In the period of “good years” the expenditure ceilings constituted a distinct limit to spending. As was
intended, the central government expenditure to GDP ratio fell by 2.5 per cent of GDP between 1997 and
2000 and reached 32.4 per cent. Wind fall gains generated by the buoyant cyclical upswing were directed
towards amortization of the central government debt, and to some extent, towards tax cuts. At the same
time the surplus targets were easily met and in large the fiscal framework seemed robust and to function
well. By setting limits on total expenditures the ceilings supported sound contra-cyclical policies.

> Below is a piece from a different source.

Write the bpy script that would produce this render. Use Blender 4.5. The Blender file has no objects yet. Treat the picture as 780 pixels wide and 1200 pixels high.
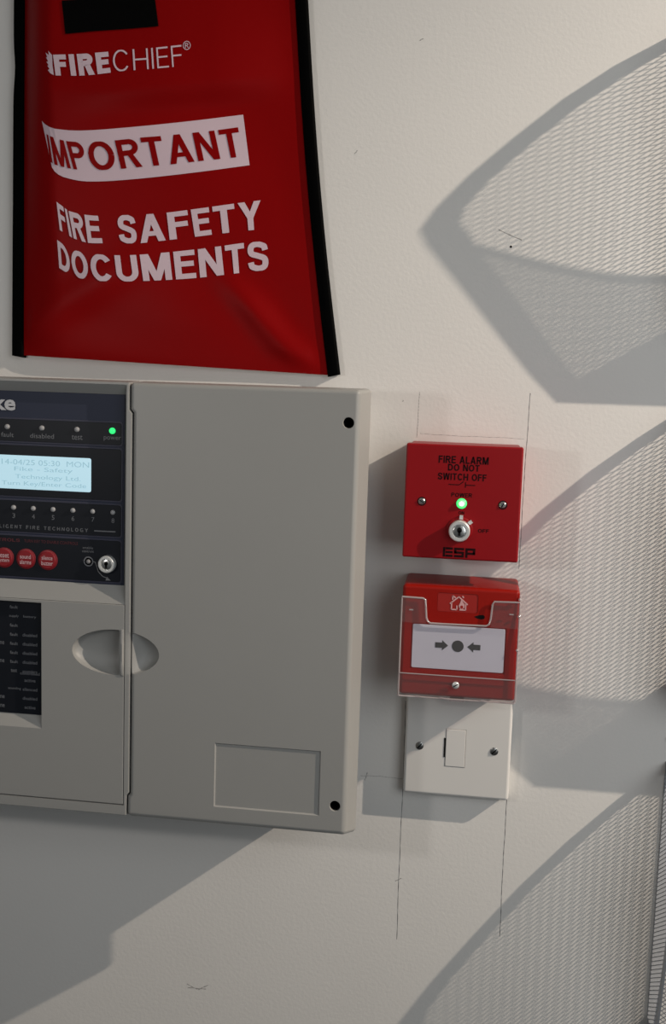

Doubtless, without the ceilings fiscal policy had been more expansionary. The framework was however
not really tested due to an unusually favorable macroeconomic development.


In addition to a sustained growth and low unemployment in this period, inflation was moderate. On
averages CPI rose by only 0.4 per cent per annum. Compared to the forecasts and projections in the
Budget Bill for 1998 growth developed 1.0 per cent faster per annum and CPI-inflation turned out 1.3 per
cent lower per annum. As several transfers in the Swedish system are indexed to the development of CPI
(with a lag) low inflation mitigated the pressure on the ceilings. This development was also enforced by
the budget effects of declining unemployment. At the same time, budget margins reserved for cyclical
effects on the budget in “bad times” were more or less fully used up. These margins appeared to be soft
restrictions and constituted a weak part of the framework. All together, there was room for discretionary,
and to some extent permanent, increases in non-cyclical expenditures. Examples were increased
expenditures for education and research and economic security for families and children. The pressure
on higher expenditures was, however, also enforced by the substantial increase in expenditures for
economic security in case of illness and disability, i.e. the sick leave insurance and early retirement
schemes between 1998 and 1999 and after that their trend wise growth up to 2003, see also page 10.^20


(^19) The National Debt Office publishes forecasts of the central government borrowing requirement for the current year and
the coming fiscal year. The National Financial Management Authority publishes medium-term forecasts of central
government revenues and expenditures (as well as ceiling-restricted expenditures) about four times per year. The
National Bureau of Economic Research quarterly publishes medium-term forecasts of central and general government
net lending as well as forecasts of ceiling-restricted expenditures.